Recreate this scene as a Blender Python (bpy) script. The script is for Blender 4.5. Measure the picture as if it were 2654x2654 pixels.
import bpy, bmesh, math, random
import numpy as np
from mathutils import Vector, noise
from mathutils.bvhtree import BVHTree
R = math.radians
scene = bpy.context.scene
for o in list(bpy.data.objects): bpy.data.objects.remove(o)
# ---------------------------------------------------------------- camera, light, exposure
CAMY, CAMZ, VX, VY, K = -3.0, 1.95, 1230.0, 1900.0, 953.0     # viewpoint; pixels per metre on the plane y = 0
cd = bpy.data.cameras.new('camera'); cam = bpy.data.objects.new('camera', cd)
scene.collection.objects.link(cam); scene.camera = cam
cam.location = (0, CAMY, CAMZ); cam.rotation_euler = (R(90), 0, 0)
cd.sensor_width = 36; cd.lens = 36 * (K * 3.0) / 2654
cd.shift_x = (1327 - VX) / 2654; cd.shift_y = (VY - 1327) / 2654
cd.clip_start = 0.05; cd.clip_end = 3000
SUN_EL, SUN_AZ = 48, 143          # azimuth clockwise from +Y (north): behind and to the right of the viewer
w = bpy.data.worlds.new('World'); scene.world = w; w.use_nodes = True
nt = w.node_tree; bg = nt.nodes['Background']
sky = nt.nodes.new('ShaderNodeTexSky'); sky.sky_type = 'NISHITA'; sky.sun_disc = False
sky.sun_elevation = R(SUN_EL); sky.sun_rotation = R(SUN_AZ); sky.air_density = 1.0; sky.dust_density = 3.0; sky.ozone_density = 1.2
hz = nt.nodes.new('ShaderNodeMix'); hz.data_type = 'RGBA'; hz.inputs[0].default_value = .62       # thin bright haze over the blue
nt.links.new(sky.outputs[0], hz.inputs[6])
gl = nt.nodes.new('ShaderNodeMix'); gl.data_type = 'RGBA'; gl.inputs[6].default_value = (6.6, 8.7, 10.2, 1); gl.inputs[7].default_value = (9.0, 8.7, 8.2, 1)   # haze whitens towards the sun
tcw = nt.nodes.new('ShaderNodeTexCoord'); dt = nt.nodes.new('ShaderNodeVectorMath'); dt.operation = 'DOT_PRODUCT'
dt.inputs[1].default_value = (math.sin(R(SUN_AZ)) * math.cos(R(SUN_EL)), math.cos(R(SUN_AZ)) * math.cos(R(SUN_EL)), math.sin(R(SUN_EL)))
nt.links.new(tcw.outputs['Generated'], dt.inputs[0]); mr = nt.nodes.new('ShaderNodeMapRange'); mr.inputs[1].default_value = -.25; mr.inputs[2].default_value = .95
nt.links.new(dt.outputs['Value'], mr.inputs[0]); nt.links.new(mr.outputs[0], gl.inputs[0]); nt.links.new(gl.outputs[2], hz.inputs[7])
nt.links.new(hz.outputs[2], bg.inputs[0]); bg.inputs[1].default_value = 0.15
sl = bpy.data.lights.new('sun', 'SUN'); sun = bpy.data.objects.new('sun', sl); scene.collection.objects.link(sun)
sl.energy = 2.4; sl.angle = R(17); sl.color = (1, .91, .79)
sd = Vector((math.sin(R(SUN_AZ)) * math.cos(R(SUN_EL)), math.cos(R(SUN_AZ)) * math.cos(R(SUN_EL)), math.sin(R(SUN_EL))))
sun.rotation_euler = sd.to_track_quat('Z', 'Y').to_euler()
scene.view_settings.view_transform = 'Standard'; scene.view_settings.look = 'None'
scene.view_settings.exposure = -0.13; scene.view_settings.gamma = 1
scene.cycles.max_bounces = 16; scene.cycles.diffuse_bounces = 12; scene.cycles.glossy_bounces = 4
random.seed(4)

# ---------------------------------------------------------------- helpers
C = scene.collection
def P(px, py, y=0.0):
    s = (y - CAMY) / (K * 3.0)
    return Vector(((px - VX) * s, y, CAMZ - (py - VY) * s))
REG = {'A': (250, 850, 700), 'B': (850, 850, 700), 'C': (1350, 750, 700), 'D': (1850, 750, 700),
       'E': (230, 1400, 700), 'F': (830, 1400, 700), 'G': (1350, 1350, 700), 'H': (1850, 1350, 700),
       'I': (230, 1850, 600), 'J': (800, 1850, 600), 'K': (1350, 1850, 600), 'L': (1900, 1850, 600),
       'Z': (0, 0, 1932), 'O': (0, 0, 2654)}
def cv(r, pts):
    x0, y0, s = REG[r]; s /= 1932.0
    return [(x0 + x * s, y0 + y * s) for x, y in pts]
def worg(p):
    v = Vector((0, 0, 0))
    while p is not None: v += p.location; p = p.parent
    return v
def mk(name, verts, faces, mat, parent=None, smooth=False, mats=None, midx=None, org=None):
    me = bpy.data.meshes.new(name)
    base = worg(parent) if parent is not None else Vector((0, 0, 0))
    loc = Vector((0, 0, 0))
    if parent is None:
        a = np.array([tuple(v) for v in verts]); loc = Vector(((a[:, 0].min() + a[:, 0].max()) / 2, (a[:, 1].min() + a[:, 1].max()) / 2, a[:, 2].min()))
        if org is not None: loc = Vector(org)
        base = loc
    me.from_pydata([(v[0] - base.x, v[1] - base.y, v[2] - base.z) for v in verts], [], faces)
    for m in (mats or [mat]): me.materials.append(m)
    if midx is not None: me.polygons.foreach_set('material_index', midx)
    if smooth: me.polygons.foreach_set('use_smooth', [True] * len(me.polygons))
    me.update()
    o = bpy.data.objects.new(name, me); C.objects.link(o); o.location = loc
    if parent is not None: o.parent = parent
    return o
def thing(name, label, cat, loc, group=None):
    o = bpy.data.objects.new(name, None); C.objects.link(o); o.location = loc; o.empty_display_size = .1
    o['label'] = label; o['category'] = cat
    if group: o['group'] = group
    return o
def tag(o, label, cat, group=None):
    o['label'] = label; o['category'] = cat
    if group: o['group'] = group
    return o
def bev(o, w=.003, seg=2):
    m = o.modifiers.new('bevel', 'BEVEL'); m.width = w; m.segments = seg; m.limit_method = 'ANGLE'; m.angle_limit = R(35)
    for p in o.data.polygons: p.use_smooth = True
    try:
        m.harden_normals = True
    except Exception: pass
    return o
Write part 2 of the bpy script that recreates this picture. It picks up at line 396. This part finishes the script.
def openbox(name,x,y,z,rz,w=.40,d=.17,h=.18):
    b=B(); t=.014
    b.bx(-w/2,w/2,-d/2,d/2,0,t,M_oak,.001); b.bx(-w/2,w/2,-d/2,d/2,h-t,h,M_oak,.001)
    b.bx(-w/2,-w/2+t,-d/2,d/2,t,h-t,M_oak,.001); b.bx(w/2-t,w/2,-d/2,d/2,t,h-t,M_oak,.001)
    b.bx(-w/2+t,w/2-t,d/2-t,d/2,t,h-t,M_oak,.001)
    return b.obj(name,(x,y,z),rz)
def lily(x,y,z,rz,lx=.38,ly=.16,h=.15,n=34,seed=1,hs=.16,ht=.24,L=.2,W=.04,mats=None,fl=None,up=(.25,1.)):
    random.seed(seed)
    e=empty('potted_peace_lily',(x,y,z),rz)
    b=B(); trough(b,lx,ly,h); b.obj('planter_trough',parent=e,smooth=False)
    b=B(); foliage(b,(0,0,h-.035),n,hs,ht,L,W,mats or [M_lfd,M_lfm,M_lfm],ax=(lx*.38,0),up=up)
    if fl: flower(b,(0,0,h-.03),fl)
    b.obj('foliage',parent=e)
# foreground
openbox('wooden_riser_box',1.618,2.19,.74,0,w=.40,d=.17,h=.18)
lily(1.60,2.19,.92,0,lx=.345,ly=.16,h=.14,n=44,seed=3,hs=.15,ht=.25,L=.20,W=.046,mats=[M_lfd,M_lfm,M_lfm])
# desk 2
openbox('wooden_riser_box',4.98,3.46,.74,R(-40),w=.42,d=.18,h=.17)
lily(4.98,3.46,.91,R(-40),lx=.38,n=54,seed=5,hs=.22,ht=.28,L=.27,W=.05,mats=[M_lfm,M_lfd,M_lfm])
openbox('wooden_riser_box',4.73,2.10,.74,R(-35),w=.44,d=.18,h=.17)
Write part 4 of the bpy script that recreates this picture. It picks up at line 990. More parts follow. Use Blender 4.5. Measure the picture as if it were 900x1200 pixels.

########################################

Copy down every line of the material above that includes the string "part".

Write part 2 of the bpy script that recreates this picture. It picks up at line 396. This part finishes the script.
Write part 4 of the bpy script that recreates this picture. It picks up at line 990. More parts follow. Use Blender 4.5. Measure the picture as if it were 900x1200 pixels.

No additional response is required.